Try to ease up! If you're going to micro-manage you're probably going to stress yourself out and make a lot of people unhappy. Take a page from DMs in D&D, nothing will EVER go according to plan. As one of my favorite npcs from Critcial Role once said "Nothing happens for a reason; it's absolute fucking chaos. :)". Roll with it, and try to make fun of the situation regardless! That's just the nature of the game for a DM, and can apply to GMs in role-play too.

Here is one that I don't see GMs try to do, but may save some hassle on your part. Don't make a character for the rp. Act strictly as the GM who guides the players and intertwines their character's stories (like in D&D). Put all of your focus into world building and rping with npcs, and engaging with the players in a more hands off way. I think naturally people want to gravitate towards the GMs characters because the GM is the driving force of an rp (usually), and this can make it difficult to give all your players attention or make everyone happy. You remove this problem if you don't have a character to begin with, and will allow you to put more energy into making sure everyone is getting a little lime-light every now and then. Just a thought. :)

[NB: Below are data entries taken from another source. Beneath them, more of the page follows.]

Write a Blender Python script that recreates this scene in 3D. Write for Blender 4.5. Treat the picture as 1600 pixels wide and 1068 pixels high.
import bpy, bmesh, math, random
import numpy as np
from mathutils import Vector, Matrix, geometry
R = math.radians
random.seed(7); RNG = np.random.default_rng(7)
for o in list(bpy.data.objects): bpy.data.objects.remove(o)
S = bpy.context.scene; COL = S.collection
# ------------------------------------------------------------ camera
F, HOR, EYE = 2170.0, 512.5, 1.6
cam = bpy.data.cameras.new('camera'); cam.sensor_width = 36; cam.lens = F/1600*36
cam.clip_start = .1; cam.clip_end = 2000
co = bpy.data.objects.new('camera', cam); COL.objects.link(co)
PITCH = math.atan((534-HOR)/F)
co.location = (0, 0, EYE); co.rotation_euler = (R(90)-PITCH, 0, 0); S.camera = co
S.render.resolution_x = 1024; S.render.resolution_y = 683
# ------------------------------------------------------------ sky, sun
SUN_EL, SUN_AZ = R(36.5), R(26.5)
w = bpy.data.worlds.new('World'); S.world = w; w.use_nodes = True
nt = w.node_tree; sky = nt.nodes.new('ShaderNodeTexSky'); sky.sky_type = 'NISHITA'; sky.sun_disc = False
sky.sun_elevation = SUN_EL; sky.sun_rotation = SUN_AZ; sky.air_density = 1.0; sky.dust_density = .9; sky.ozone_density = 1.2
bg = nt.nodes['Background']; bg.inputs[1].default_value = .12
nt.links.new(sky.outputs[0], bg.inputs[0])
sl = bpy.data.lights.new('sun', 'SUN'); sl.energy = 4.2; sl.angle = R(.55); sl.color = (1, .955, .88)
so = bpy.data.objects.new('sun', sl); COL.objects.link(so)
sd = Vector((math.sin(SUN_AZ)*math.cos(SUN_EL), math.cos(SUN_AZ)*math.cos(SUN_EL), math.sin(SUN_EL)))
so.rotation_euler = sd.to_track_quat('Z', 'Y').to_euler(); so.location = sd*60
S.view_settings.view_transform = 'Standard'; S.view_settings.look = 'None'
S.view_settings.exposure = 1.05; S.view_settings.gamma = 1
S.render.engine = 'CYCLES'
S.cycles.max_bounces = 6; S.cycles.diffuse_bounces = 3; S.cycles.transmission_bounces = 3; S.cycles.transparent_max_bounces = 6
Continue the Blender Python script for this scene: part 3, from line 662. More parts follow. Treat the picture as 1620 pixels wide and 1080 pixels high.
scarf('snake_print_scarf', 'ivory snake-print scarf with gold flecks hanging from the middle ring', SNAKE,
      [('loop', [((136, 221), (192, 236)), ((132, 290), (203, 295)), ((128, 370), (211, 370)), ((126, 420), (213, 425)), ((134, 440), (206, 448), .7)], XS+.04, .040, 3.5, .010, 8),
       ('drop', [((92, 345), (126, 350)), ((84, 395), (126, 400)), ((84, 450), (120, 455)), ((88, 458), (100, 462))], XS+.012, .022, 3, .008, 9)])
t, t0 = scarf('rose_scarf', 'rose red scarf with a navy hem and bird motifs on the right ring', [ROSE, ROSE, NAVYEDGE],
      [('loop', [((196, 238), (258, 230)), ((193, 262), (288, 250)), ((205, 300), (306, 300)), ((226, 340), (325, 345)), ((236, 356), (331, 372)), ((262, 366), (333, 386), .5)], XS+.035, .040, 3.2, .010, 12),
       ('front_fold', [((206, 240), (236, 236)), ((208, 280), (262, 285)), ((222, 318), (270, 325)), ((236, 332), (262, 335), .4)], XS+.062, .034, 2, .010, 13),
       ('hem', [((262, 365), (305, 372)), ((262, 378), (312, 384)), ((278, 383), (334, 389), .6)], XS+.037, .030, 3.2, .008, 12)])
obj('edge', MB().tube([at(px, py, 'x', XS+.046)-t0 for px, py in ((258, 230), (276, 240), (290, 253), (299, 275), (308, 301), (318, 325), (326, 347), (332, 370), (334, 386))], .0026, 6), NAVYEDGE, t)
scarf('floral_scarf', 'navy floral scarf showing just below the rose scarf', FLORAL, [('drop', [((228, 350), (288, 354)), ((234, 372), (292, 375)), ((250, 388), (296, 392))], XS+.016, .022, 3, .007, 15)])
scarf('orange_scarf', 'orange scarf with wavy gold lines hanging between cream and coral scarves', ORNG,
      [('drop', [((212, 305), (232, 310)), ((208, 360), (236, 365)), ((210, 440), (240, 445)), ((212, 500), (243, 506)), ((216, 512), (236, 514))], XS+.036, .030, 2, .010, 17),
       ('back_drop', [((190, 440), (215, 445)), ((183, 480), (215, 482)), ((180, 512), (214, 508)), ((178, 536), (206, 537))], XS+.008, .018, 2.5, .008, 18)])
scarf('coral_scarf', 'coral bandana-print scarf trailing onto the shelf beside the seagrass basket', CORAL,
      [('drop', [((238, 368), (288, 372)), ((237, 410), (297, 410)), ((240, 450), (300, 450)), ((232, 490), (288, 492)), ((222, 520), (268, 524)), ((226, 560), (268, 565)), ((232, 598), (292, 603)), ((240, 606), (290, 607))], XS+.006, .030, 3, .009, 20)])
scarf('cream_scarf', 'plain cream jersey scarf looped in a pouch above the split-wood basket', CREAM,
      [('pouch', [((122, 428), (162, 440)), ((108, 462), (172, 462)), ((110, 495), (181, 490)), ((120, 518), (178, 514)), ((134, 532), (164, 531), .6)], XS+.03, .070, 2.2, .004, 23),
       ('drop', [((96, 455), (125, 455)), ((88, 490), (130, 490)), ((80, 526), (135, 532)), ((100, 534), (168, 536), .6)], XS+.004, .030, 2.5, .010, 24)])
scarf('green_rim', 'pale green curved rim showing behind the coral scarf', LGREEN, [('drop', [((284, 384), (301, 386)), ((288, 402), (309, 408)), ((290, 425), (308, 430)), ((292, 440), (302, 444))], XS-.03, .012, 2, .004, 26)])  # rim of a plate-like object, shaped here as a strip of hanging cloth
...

This was all that I can think of off the top of my head. Granted a lot of this is from my own personal experiences and gripes with GMs in the past, but I think a lot of it is also pretty solid advice? I don't really GM anymore (I don't have the time), and I can't exactly say if I was a good one or not (that's semantics). All I know is that I tried my best, and that so long as you're also trying your best (and treating players like a person with needs) then that should be enough. If GMing is something you really enjoy then just keep on keeping on! Eventually through trial and error you'll get the hang of it! ᕙ(`▿´)ᕗ good luck!